I've read that when 12v battery dies, all sorts of error message lights up on the dash. If you successfully resurrected the 12v battery and the car is starting and driving normal, chances are the error is nothing to worry about. But without code reader, it is impossible to say what error code is in the memory. Maybe stop at any auto shop just to have it read the code? If nothing to worry about, then you can ask them to erase the code.
I'm guessing that your 12V battery is not holding its charge even after one overnight charge session. It may require multiple sessions to get it back or it may be toast due to the deep discharge of 10 weeks inactivity. 12V batteries don't handle deep discharge well at all. I'd get it to an auto-parts store or some location that can do a real battery test. Don't put this off. You're on very short borrowed time. If your CTEK can do a test, try that first. It may still not hold a charge. When my battery died in my 2010 Prius, it gave me all sorts of strange dash lights and errors, but it did not throw any codes. It was running in the 11 volt range and was not able to power up all the ECU's for the car to act properly. This is happening to vehicles all over due to non use.
Yes, as a matter of fact, when I departed work, I cranked up the car, and the Check Eng lite was gone. Bizarre. I mentally went thru my day, and this was the 4th "crank up" that I did since re-charging the battery. Perhaps the car merely needed to "cycle thru" itself, in order to clear the check eng lite. Thanks to all above who were kind enough to chime in......much appreciated ! Thanks.
You might want to be aware that the "Check Engine" light warns of emission control faults, not anything to do with the operation of the engine at all. It is named the "Check Engine" light to scare you into thinking something bad is wrong with the "engine" so that you will take it immediately to the dealer for repair. Apart from the low 12V battery, other common reasons the "Check Engine" light will come on is a loose gas cap (fuel vapor containment) and catalytic converter faults--there are O2 (oxygen) sensors placed in front and behind the catalytic converter and they measure the amount of oxygen going into and coming out of the catalytic converter. If they are the same, the catalytic converter is not doing its job--it is supposed to eliminate excess oxygen in the exhaust gas, lowering harmful emissions.

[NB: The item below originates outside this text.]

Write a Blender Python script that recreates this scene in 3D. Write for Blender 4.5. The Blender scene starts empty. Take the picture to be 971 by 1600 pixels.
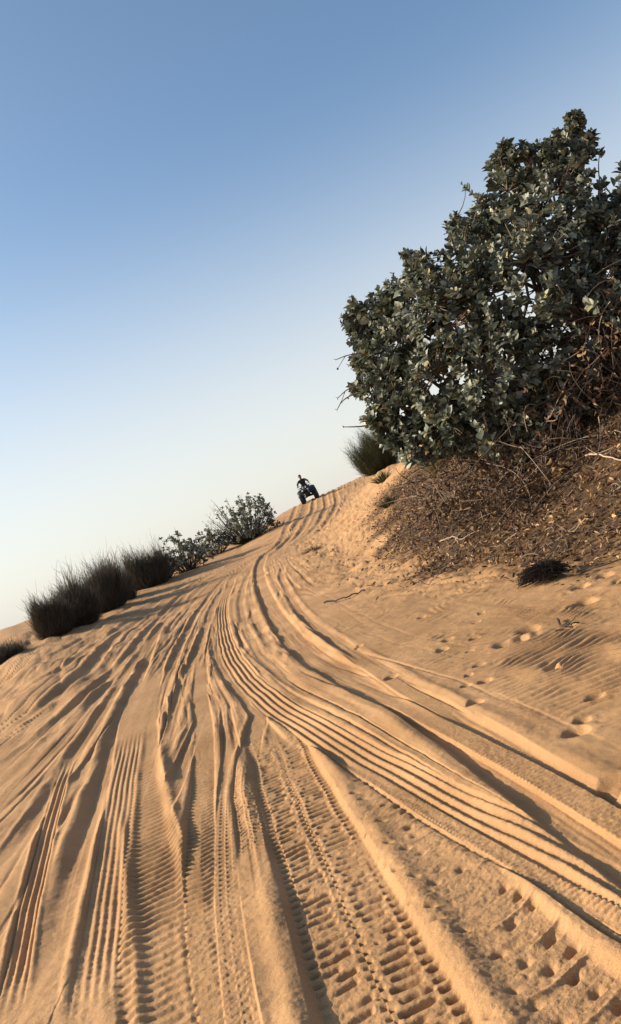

Check engine light can be triggered by a temporary anomaly, say a connector pushed back together but took a split second too long connecting with the CPU. The fault may be resolved, but the light will persist for 4~5 start ups. I had a check engine light after one Intake Manifold and EGR clean out, various connectors were disconnected/reconnected. First start up after, argh: check engine light. About a day later, after a few start ups, it went away. Have a dealership (for a cost) or automotive retailer (usually free) check the battery's condition with an electronic load tester. Or you can DIY with something like Solar BA9. For starters, just check it's voltage, first thing in the morning, car off, with a multi meter.
In general, if check engine light goes on, it takes 3 start/stop cycles of the car for it to go off if the error has not persisted in my experience.